Essentially, Bungie says that its efforts to scale up its server infrastructure to handle more concurrent players introduced issues in how that infrastructure responds to small issues like “hardware failures, network hitches, or problems with other services.” The new wave of failures apparently originates with the “Claims” service that routes player data between Bungie’s various servers.
While the changes Bungie introduced in Lightfall allow Claims to handle more concurrent players, they also introduced a brittleness that wasn’t there before, and small issues that used to get smoothed over now result in “Baboon” or “Weasel”-coded disconnects. What’s more, it doesn’t sound like relief will come soon: “Fixing these Claims issues is the very top priority of our Services organization right now, but we must do it very carefully,” the TWID explains. “Done incorrectly, we could unintentionally make stability for players worse or create new issues. This is not a process that can happen overnight.“
Bungie provided a bulleted timeline of when to expect these fixes to roll out, with the rest of Season 21 seeing changes “designed to minimize the risk of further degrading stability, while helping [Bungie] to confirm the effectiveness of fixes further out on the roadmap,” while Season 22 at the end of August will get a launch patch featuring “a large set of improvements meant to improve the ‘self-healing’ ability of Claims and reduce the odds of [Bungie] needing to bring Destiny 2 temporarily offline when an issue occurs.”

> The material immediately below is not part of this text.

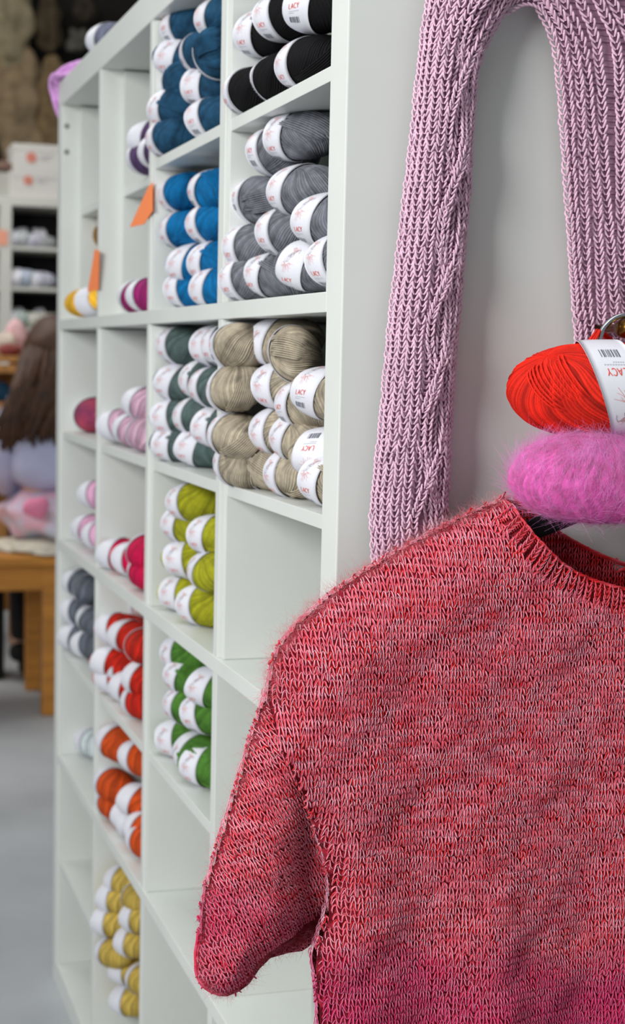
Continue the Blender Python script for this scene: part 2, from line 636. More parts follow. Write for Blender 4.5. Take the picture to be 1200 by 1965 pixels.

It’s some more admirable transparency from Bungie, but another wave of animal-named connection errors with a long road to recovery feels like a bit of an eternal recurrence with Destiny (incidentally, PCG senior editor Wes Fenlon pointed out to me that “Eternal Recurrence” sounds like the name of a Destiny gun).
I remember being at the lowest, most depraved depths of my Destiny playing during, paradoxically, one of its worst seasons: early 2020’s Season of the Worthy which had its own server instability episode. It felt like I just couldn’t trust my connection anymore, constantly getting dropped and faced with those cutesy animal names, sometimes even with the added injury of a temporary ban as punishment for “quitting” too many matches in the slightly-more-competitive Survival playlist.
A stable, healthy Destiny 2 always feels “in-progress” to greater or lesser degrees, and the more definitive-sounding Season 22 launch fixes for Claims issues won’t be coming until Season of the Deep’s projected end on August 22. I know you can’t fix these things “overnight,” but man, this just keeps happening to Destiny in a way that stands out from other live service offerings.